Go into Starbucks in a US city to order your morning coffee and you will quickly notice you are the only person queuing. Every other customer will have pre-ordered on the Starbucks app and will arrive to swoop in and collect their drinks, barely pausing as they do so. No queuing at all.

You’ll find store colleagues busy and fully engaged, keeping up with the pace of the constant stream of incoming orders and preparing, labelling and arranging / rearranging drinks on a tray in name order to facilitate this grab and go process.

If it sounds like a depressing and depersonalised customer experience, it isn’t at all. The process is fast, the store is full of energy and every customer gets a cheerful personalised morning greeting, which is usually reciprocated (headphones plugged-in or not). Here we have Starbucks providing ultimate convenience, combined with a quality product and warm personal service.

What this means

It’s a great example of an experience created to satisfy a specific need-state, in this instance the needs of customers who are rushing to work and just want to grab a coffee on the way are met in perfect balance. Return to the same store mid-morning and it’s full of people working and taking time out in a calm and relaxing environment – the Third Place, as Starbuck’s call it. Same store, different time of day, different need-state.

As this trend continues, customers will come to expect experiences that are tailored to their need-states in a specific context, so brands will need to understand what these principle need-states are and engineer new “niche experiences” to meet them. The days of offering the same experience to all customers all day long may well be over. Who wants to queue when they’re in a hurry?

 

3. Super-experiences are emerging that can satisfy multiple customer needs in a convenient and compelling way, these could transform retail. Amazon gets this.

With one visit to Amazon’s flagship Boston Whole Foods Market store, it’s clear that it’s a potential gamechanger. Technically it’s a supermarket, but with an atmosphere you’ve never felt before and with the customer at the forefront of everything.
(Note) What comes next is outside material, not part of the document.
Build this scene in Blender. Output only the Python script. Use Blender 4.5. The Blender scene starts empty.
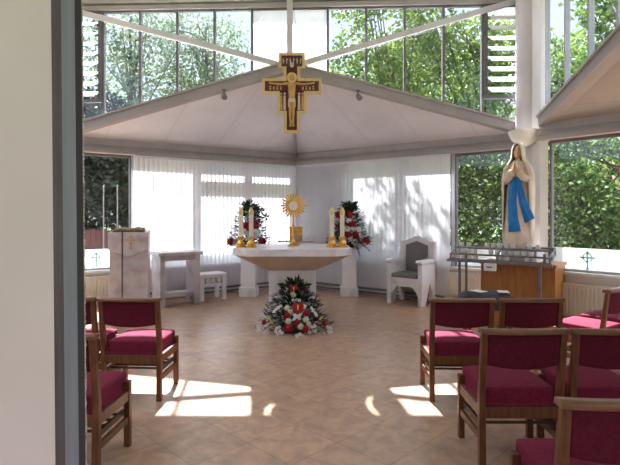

At the centre of the proposition is an almost overwhelming choice of organic and locally sourced groceries at surprisingly good prices – “food so local you can taste it”, freshly baked breads, artisan cheeses and chocolates, natural remedies, cosmetics and bath products, as well as prepared foods for home cooked meals on-the-go.

Add in a few Amazon-style touches, such as lockers for your online orders and groceries, as well as delivery within two hours (free to Prime Members) and you’ve already got something pretty impressive. Can’t wait two whole hours? Then there’s a quicker, one hour option for $7.99.
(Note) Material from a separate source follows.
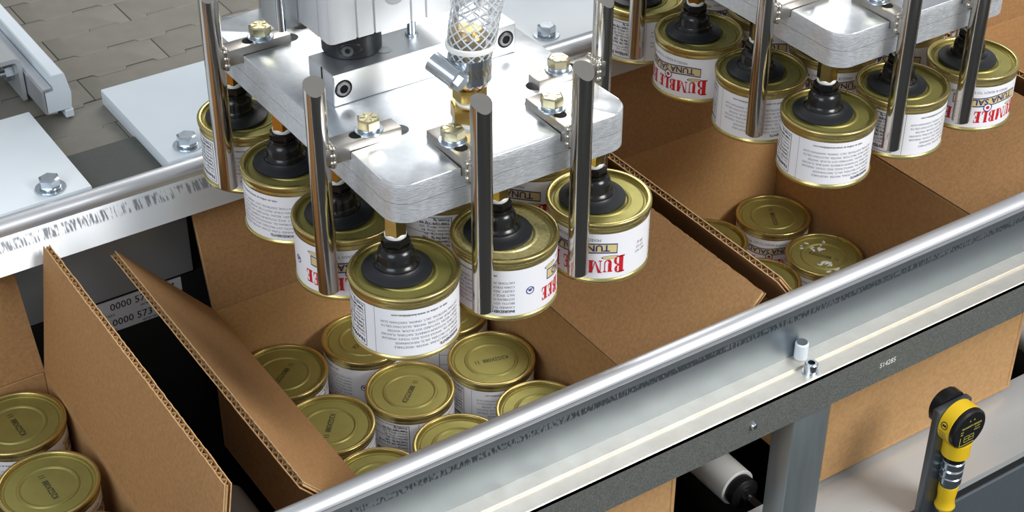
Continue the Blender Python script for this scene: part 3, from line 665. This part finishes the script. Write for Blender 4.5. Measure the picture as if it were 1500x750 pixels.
    bm = BM(); tube(bm, [M0 + ax * .0072, M0 + ax * .0125], .0056, 6); tube(bm, [M0 + ax * .0070, M0 + ax * .0082], .0068, 24); build('clamp_screw', bm, 'zinc', cl)
    ORG[t.name] = keep
    return t
GA = (0, 0, 0); GB = (.350, .0156, -.0116)
gripper(GA, 'nearer aluminium vacuum gripper with steel guide rods and a clear braided hose', True)
gripper(GB, 'farther aluminium vacuum gripper at the upper right picture edge', True)
# ---------------------------------------------------------------- cans hanging from the grippers
rows = ['front row', 'second row', 'third row', 'rear row']; cols = ['left', 'middle', 'right']
rotA = {(0, 0): -153, (1, 0): -213, (2, 0): 23, (0, 1): 58, (0, 2): -217, (0, 3): -150, (1, 1): -100, (2, 1): 10}
rotB = {(0, 0): -168, (1, 0): -128, (2, 0): 62, (0, 1): -185, (0, 2): 3, (0, 3): -120, (1, 1): 40, (2, 1): 20}
special = {(0, 0, 0): 'frontmost hanging can of the nearer gripper, fine print on its label', (0, 1, 0): 'hanging can with a speckled gold lid between the two front guide rods', (0, 2, 0): 'hanging can with red brand lettering at the nearer gripper, front right',
           (0, 0, 1): 'hanging can behind the frontmost one, red letters beside the left guide rod', (0, 0, 2): 'hanging can third from the front along the nearer gripper left side', (0, 0, 3): 'rearmost hanging can at the nearer gripper left side, beside the rear rail',
           (1, 0, 0): 'frontmost hanging can of the farther gripper, fine print on its label', (1, 1, 0): 'hanging can of the farther gripper behind its front guide rod', (1, 2, 0): 'hanging can of the farther gripper at the right picture edge',
           (1, 0, 1): 'hanging can of the farther gripper behind its left guide rod', (1, 0, 2): 'hanging can of the farther gripper with full red brand lettering in view', (1, 0, 3): 'rear left hanging can of the farther gripper at the top picture edge'}
for g, (of, ra) in enumerate(((GA, rotA), (GB, rotB))):
    for i in range(3):
        for j in range(4):
            dx, dy, dz = (.003, .0, .0) if (g, i, j) == (0, 0, 3) else (0, 0, 0)
            l = special.get((g, i, j), 'hanging can in the %s, %s column, of the %s gripper' % (rows[j], cols[i], 'nearer' if g == 0 else 'farther'))
            can(of[0] + i * PX + dx, of[1] + j * PY + dy, of[2] + dz, ra.get((i, j), random.uniform(0, 360)), l, 'cans held by the nearer gripper' if g == 0 else 'cans held by the farther gripper', speck='speckled' in l)

# ---------------------------------------------------------------- lift cylinder above the nearer gripper
t = thing('lift_cylinder', (.05, .12, .0866), 'silver grooved pneumatic cylinder standing on the nearer gripper', 'cylinder')
bm = BM(); lathe(bm, [(0, 0), (.0180, 0), (.0186, .0006), (.0186, .0135), (.0180, .0141), (0, .0141)], (.0330, .1130, .0866), 48); rg = build('shaft_collar', bm, 'black_oxide', t)
a = R(-121)
bm = BM(); bmesh.ops.create_uvsphere(bm, u_segments=20, v_segments=12, radius=.0052, matrix=Matrix.Translation((.0330 + .0172 * math.cos(a), .1130 + .0172 * math.sin(a), .0934)) @ Matrix.Rotation(a, 4, 'Z') @ Matrix.Diagonal((.45, 1.5, .95, 1))); build('screw_recess', bm, 'sensor_black', rg)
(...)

But there’s so much more to what Amazon have created here.

They’ve used the store to extend the benefits and convenience offered to Prime members, including a 10% discount on all purchases, plus exclusive discounts on specific items. The process is simple too, Prime members can download the Whole Foods Market app, link it to their Amazon account and scan to get their discounts and pay – or just give their phone number to validate their eligibility.

Then there’s the Hot Foods bar, serving a vast selection of reasonably-priced hot food that changes from breakfast at 7am to lunch through to dinner. It’s zero frills – you serve your own food onto recycled cardboard trays and are charged by weight, regardless of what you’ve selected, but it’s fresh, organic, tasty and incredible value. Grab a coffee or organic freshly-squeezed juice and eat-in, or take your food away. It’s busy all day long.
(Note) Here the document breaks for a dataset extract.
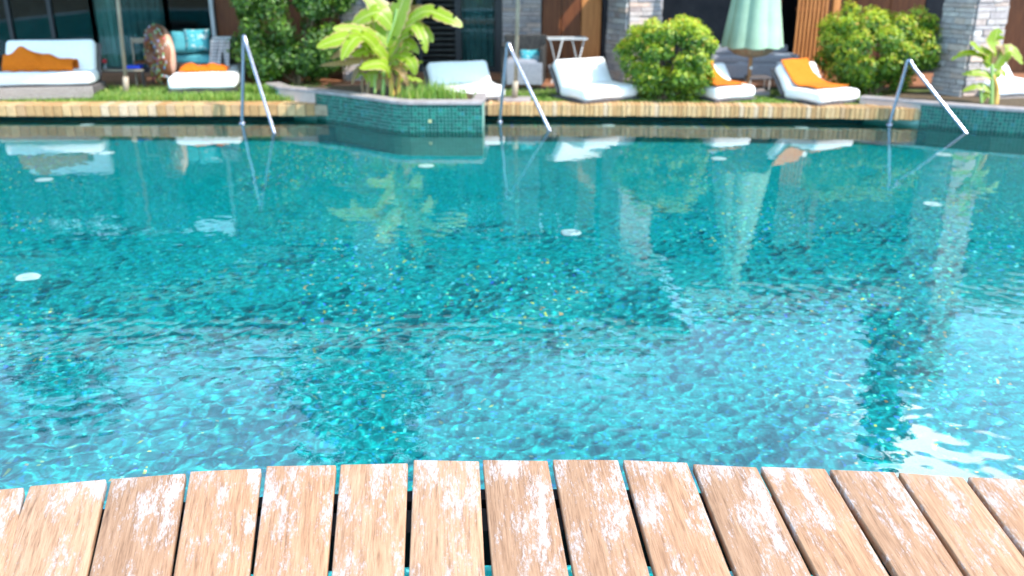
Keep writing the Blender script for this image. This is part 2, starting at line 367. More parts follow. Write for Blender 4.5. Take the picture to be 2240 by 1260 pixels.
# far wall of the basin with its shallow underwater ledge
xs = [-16, -6.15, -2.45, -.34, 1.6, 3.4, 5.05, 6.2, 16]; v = []; f = []
for x in xs:
    y = edge_y(x)
    v += [(x, y + .34, -.02), (x, y + .34, -.42), (x, y - .05, -.42), (x, y - .05, -DEPTH)]
for i in range(len(xs) - 1):
    for k in range(3): a = i * 4 + k; f.append((a, a + 1, a + 5, a + 4))
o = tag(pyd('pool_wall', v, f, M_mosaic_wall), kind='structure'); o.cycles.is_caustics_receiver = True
v = [];
for x in xs: y = edge_y(x); v += [(x, y + .335, .056), (x, y + .335, -.03)]
tag(pyd('gutter_shade_strip', v, [(i * 2, i * 2 + 1, i * 2 + 3, i * 2 + 2) for i in range(len(xs) - 1)], M_gap), kind='structure')  # black strip above the waterline, painted as the shade beneath the coping overhang
pyd('pool_side_wall', [(-16, -8, .1), (-16, 12.4, .1), (-16, 12.4, -DEPTH), (-16, -8, -DEPTH), (16, -8, .1), (16, 12.4, .1), (16, 12.4, -DEPTH), (16, -8, -DEPTH)],
    [(0, 1, 2, 3), (7, 6, 5, 4), (0, 3, 7, 4)], M_floor)['kind'] = 'structure'

def water_mesh():
    us = np.concatenate([np.linspace(-3.2, -1.02, 40), np.linspace(-1, 1, 760), np.linspace(1.02, 3.2, 40)])
    y1 = [2.0]
    while y1[-1] < 11.5: y1.append(y1[-1] + .0115 + .0022 * (y1[-1] - 2) ** 1.0 * .9)
    ys = np.concatenate([np.linspace(-8, 1.9, 60), np.array(y1)])
    U, Y = np.meshgrid(us, ys); Wd = 1.0 + .60 * np.clip(Y, 2, 20)
    X = np.clip(U * Wd, -16, 16)
    Z = np.zeros_like(X)
    # patches of breeze
    g = (np.sin(.9 * X + .6 * Y + 1.2) + np.sin(-.55 * X + 1.1 * Y + 2.0) + np.sin(1.7 * X - .8 * Y)) / 3
    rough = 1 + .30 * g
    # slope strength: livelier out of the lee of the far edge
    lee = np.clip((11.3 - Y) / 8.3, 0.02, 1.2)
    amp_f = (.06 + .94 * lee ** 1.25)
    r = np.random.default_rng(5)
    def band(l0, l1, n, slope, spread, base):
        out = np.zeros_like(X)
        for _ in range(n):
            lam = math.exp(r.uniform(math.log(l0), math.log(l1))); th = base + r.normal(0, spread); k = 2 * pi / lam
            ph = r.uniform(0, 2 * pi); a = slope / k * math.sqrt(2 / n)
            out += a * np.sin(k * (cos(th) * X + sin(th) * Y) + ph + .5 * np.sin(.7 * X + 1.3 * Y + ph))
        return out
    Z += band(.55, 1.6, 12, .0060, .8, R(75)) * amp_f
    Z += band(.20, .50, 22, .0062, .75, R(72)) * amp_f * rough
    Z += band(.09, .20, 36, .0125, .6, R(72)) * amp_f * rough
    near = np.clip((9.5 - Y) / 5.0, 0, 1)
    Z += band(.05, .09, 30, .0088, .9, R(80)) * near * rough
    nr, nc = X.shape
    co = np.empty((nr * nc, 3), dtype=np.float32); co[:, 0] = X.ravel(); co[:, 1] = Y.ravel(); co[:, 2] = Z.ravel()
    i = (np.arange(nr - 1)[:, None] * nc + np.arange(nc - 1)[None, :]).ravel()
    q = np.stack([i, i + 1, i + nc + 1, i + nc], 1).astype(np.int32)
    me = bpy.data.meshes.new('water'); me.vertices.add(nr * nc); me.vertices.foreach_set('co', co.ravel())
    me.loops.add(q.size); me.loops.foreach_set('vertex_index', q.ravel()); me.polygons.add(len(q))
    me.polygons.foreach_set('loop_start', np.arange(0, q.size, 4, dtype=np.int32)); me.polygons.foreach_set('loop_total', np.full(len(q), 4, dtype=np.int32))
    me.polygons.foreach_set('use_smooth', np.ones(len(q), dtype=bool)); me.update(); me.validate()
    return me
wat = link('water', water_mesh(), M_water); wat['kind'] = 'structure'; wat.cycles.is_caustics_caster = True

# land: one sheet from behind the coping to the horizon, and the near shore behind the camera
v = [(x, edge_y(x) + .25, ZG - .02) for x in xs]; n = len(v); v += [(x, 14.0, ZG - .02) for x in xs]
f = [(i, i + 1, n + i + 1, n + i) for i in range(n - 1)]
g0 = tag(pyd('lawn', v, f, M_lawn), kind='structure')
ZL = ZG - .026
tag(pyd('ground', [(-1500, -1500, ZL), (1500, -1500, ZL), (1500, -8, ZL), (-1500, -8, ZL), (-1500, 12.5, ZL), (-16, 12.5, ZL), (-16, -8, ZL), (16, -8, ZL), (16, 12.5, ZL), (1500, 12.5, ZL), (1500, 1500, ZL), (-1500, 1500, ZL)],
    [(0, 1, 2, 3), (3, 6, 5, 4), (7, 2, 9, 8), (4, 9, 10, 11)], noisy('garden_ground', (.10, .10, .06), (.20, .18, .12), 2, .95)), kind='structure')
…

It’s a vibrant, fast-changing and welcoming environment with lots going on. All of the elements on offer are great in their own right, but they meet several customer needs at once, so somehow it all comes together in one cohesive and convenient experience.

What does this mean?

When you think about it, it’s all part of the evolution. By providing a bigger range and better value, combined with the convenience of everything under one roof, supermarkets killed off the local corner shop. Here we see Amazon completing the cycle, using technology to restore the personalised local services and levels of convenience that those corner shops used to provide. A reinterpretation of the same principles for the modern era.

Person holding a Visa card up to a white card machine

It’s a great example of how digital transformation within physical retail can deliver a better customer experience, combined with great service and better value-for-money (especially if you’re a Prime member) and how several different experiences can be combined in a single physical environment – what I’ve called “super experiences”.

It’s also proof positive that stores can (and will) play a big part in the future of retail and that there is a huge opportunity for any retail brand to take a similar approach to meeting the needs of their customers, by understanding what their needs are and, crucially, responding to them appropriately.

How to Respond

Clearly, not every brand has the resources, and the appetite for experimentation, that Amazon has. But every brand has the capacity, and the ability to design these kinds of super-experiences. It starts with a clear understanding of your customers’ need states - what triggers them, what customers do next, and how to meet those needs through a single, multifaceted, yet coherent retail experience

As I intimated in a previous blog in this series [link], understanding those need states is more science than art. Some of the practical techniques we've been using to discover the customer need-states - and translate that insight into an experience strategy - break down like this:

  • Identify your customers and their most common need-states when they engage with your brand and understand how they respond to your overall brand experience.
  • Map the overall customer journey for each of these need-states, supported by quantitative and qualitative data, in order to identify customer pain and unmet needs.
  • Shape a strategy to meet these unmet needs by optimising or creating new digital products and services and prioritise these.
  • Create improved or new digital products/services and experiment with, validate and test them to ensure they make a difference to your customers. Then iterate - it’s a never ending quest.
  • Never stop experimenting – improving customer journeys across both online and offline channels is difficult (even if the problem itself is simple), yet highly rewarding.

So finally..

Make no mistake, these developments are on the way to us soon, but there are practical ways in which brands can anticipate them.

This will involve a change in mindset though – with a focus on finding out who their customers really are, the principle need-states that they have that the brand is able to address and experimenting with new experiences that will meet customer expectations now and in the future.

It’s not easy, but it’s a proven process and the retail brands that embark upon it will be those that will thrive.